* START *

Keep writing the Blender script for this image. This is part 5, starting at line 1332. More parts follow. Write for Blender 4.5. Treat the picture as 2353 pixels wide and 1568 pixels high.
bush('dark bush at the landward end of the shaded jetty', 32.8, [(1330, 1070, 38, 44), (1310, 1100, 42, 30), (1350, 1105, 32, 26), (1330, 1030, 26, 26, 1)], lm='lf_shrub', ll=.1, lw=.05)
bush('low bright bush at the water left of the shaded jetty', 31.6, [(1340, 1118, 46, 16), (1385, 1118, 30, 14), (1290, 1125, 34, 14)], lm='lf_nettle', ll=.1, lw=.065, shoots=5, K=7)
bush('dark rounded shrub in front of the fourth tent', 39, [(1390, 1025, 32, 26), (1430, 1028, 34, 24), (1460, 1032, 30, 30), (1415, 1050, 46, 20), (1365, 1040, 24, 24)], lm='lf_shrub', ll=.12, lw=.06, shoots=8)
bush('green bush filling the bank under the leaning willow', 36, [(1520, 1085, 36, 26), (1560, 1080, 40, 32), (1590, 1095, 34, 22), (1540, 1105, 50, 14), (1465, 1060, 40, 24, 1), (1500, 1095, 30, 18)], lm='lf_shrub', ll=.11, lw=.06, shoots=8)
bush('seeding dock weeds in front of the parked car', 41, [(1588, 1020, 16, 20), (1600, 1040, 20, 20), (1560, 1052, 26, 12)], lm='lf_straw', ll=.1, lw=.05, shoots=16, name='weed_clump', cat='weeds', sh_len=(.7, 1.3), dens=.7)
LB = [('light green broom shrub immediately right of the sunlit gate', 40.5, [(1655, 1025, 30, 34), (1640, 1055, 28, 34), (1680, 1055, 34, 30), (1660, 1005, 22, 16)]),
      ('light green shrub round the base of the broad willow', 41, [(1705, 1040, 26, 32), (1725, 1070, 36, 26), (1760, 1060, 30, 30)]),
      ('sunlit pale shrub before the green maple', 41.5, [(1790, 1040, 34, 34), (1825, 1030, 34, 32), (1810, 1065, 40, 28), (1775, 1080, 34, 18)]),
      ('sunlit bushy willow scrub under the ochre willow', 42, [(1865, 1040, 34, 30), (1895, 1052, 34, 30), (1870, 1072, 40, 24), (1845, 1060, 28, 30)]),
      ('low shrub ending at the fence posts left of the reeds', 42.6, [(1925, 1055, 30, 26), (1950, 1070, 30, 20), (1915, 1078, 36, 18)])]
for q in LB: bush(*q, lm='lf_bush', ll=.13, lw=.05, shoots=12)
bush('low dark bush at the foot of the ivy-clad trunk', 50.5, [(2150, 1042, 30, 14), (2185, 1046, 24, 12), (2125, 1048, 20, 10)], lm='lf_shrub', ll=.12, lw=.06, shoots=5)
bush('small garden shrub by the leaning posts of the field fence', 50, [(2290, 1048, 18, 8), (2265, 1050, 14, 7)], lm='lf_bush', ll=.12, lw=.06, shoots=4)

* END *

* _GOAL_
Exactly repeat the lines running from the top of the listing to the line bearing "bush('low bright bush", both of those lines included, and only them.

* _TASK OUTPUT_
Keep writing the Blender script for this image. This is part 5, starting at line 1332. More parts follow. Write for Blender 4.5. Treat the picture as 2353 pixels wide and 1568 pixels high.
bush('dark bush at the landward end of the shaded jetty', 32.8, [(1330, 1070, 38, 44), (1310, 1100, 42, 30), (1350, 1105, 32, 26), (1330, 1030, 26, 26, 1)], lm='lf_shrub', ll=.1, lw=.05)
bush('low bright bush at the water left of the shaded jetty', 31.6, [(1340, 1118, 46, 16), (1385, 1118, 30, 14), (1290, 1125, 34, 14)], lm='lf_nettle', ll=.1, lw=.065, shoots=5, K=7)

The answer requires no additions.